Dale Bezzerd has been appointed president of Pennsylvania Scale Company, and director of manufacturing and operations for First-Weigh Manufacturing, a sister company. Peter Siegrist was named vice president sales and marketing.

Dynaco USA Inc. has appointed Bill Katschilo national sales manager.

EXE Technologies has selected Kenneth J. Powell to be president and COO.

Neopost Inc., a provider of mailing, document handling and logistics systems, announced the appointments of Jean Weber, vice president technical operations; Tony Kuchta, vice president sales; Steve Pietz, vice president marketing; and Barbara Wissler, vice president logistics systems.

Lockheed Martin Systems Integration announced that Judy F. Marks has been appointed president of the Distribution Technologies business unit, which develops integrated sortation and material handling systems and equipment for national postal agencies, commercial mail firms and retail order-fulfillment applications.

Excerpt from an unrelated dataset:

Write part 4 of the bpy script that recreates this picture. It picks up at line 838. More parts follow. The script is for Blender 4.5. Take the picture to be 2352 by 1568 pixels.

Marks succeeds Michael B. Schoultz, who was selected to lead the business development and strategic planning functions for the Systems Integration - Owego operations in the United States, United Kingdom and Canada.

Approval Granted for Kalmar's Acquisition of Nelcon BV

Kalmar Industries, a wholly owned subsidiary of the Partek Group of Parainen, Finland, has finalized its acquisition of Nelcon BV of Rotterdam, a manufacturer of container handling equipment. Groot-Hensen, a service company, was also included in the acquisition.

Kalmar is a multinational manufacturer and marketer of container handling trucks, rubber tired gantries, rail mounted gantries, straddle carriers and industrial lift trucks. Nelcon manufactures ship-to-shore cranes, mobile harbor cranes, rail mounted gantry cranes and straddle carriers.

New Facilities

Morgan Marshall Industries, a division of RHC Spacemaster Corporation, has opened a new manufacturing facility in San Bernardino, California. The 250,000-square-foot facility currently produces pallet rack.

Creform Logis-Tech, manufacturer of a broad range of hardware accessories for the material handling industry, has moved to a new facility in Wixom, Michigan. The new 50,400-square-foot building consolidates what had previously been three locations.

Letters to the Editor

Dear Tom,

As the owner of a forklift safety training company who sees the "surface approach" to training every day, I thought your article in Material Handling Management (April 2001) hit the nail on the head. Many (but not all) of the forklift dealers we compete against are so wrapped up in large training centers and profitability that they continue to push their generic off-site training and fail to disclose the full story to their customers about the real meaning of site- and equipment-specific training.

Thanks for having the guts to say it the way it is even though it is painful for some people to hear. Our company spends countless hours preparing to conduct training for our customers (which is usually done at our cost) to protect everyone's interests.

Through the use of digital pictures and custom video shot on location we can ensure site- and equipment-specific compliance, plus make it a much more fun and interesting experience even for seasoned operators. We can teach with authority, as we know what they do well, what they do not and the history behind the account.